Brief:
Reproduce all of the data exactly.

****

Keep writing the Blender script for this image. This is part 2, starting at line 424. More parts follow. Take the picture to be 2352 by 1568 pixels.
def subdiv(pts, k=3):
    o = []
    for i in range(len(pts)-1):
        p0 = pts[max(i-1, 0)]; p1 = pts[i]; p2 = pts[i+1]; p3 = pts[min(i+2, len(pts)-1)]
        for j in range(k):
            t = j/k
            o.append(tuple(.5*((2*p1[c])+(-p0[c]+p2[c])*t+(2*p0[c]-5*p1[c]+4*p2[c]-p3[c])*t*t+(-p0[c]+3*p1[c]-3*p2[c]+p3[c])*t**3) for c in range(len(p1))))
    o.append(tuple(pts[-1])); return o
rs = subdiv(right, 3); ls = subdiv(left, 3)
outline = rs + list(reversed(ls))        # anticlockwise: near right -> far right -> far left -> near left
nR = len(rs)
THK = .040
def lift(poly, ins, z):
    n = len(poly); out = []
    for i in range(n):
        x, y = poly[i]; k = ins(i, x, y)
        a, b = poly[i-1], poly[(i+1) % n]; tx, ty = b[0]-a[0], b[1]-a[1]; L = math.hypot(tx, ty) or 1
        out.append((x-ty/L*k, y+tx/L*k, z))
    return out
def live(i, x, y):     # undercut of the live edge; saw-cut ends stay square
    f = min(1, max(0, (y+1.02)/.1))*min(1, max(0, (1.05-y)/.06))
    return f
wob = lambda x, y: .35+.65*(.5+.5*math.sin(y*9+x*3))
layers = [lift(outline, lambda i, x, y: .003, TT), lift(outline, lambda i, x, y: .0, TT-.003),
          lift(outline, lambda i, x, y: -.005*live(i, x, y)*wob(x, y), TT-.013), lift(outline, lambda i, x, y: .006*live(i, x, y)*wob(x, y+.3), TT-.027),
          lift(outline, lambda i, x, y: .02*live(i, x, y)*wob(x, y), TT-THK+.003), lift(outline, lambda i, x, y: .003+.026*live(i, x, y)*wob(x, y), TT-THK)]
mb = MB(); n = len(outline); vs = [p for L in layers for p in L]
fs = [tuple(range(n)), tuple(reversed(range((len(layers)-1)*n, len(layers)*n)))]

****

Task solution:
Keep writing the Blender script for this image. This is part 2, starting at line 424. More parts follow. Take the picture to be 2352 by 1568 pixels.
def subdiv(pts, k=3):
    o = []
    for i in range(len(pts)-1):
        p0 = pts[max(i-1, 0)]; p1 = pts[i]; p2 = pts[i+1]; p3 = pts[min(i+2, len(pts)-1)]
        for j in range(k):
            t = j/k
            o.append(tuple(.5*((2*p1[c])+(-p0[c]+p2[c])*t+(2*p0[c]-5*p1[c]+4*p2[c]-p3[c])*t*t+(-p0[c]+3*p1[c]-3*p2[c]+p3[c])*t**3) for c in range(len(p1))))
    o.append(tuple(pts[-1])); return o
rs = subdiv(right, 3); ls = subdiv(left, 3)
outline = rs + list(reversed(ls))        # anticlockwise: near right -> far right -> far left -> near left
nR = len(rs)
THK = .040
def lift(poly, ins, z):
    n = len(poly); out = []
    for i in range(n):
        x, y = poly[i]; k = ins(i, x, y)
        a, b = poly[i-1], poly[(i+1) % n]; tx, ty = b[0]-a[0], b[1]-a[1]; L = math.hypot(tx, ty) or 1
        out.append((x-ty/L*k, y+tx/L*k, z))
    return out
def live(i, x, y):     # undercut of the live edge; saw-cut ends stay square
    f = min(1, max(0, (y+1.02)/.1))*min(1, max(0, (1.05-y)/.06))
    return f
wob = lambda x, y: .35+.65*(.5+.5*math.sin(y*9+x*3))
layers = [lift(outline, lambda i, x, y: .003, TT), lift(outline, lambda i, x, y: .0, TT-.003),
          lift(outline, lambda i, x, y: -.005*live(i, x, y)*wob(x, y), TT-.013), lift(outline, lambda i, x, y: .006*live(i, x, y)*wob(x, y+.3), TT-.027),
          lift(outline, lambda i, x, y: .02*live(i, x, y)*wob(x, y), TT-THK+.003), lift(outline, lambda i, x, y: .003+.026*live(i, x, y)*wob(x, y), TT-THK)]
mb = MB(); n = len(outline); vs = [p for L in layers for p in L]
fs = [tuple(range(n)), tuple(reversed(range((len(layers)-1)*n, len(layers)*n)))]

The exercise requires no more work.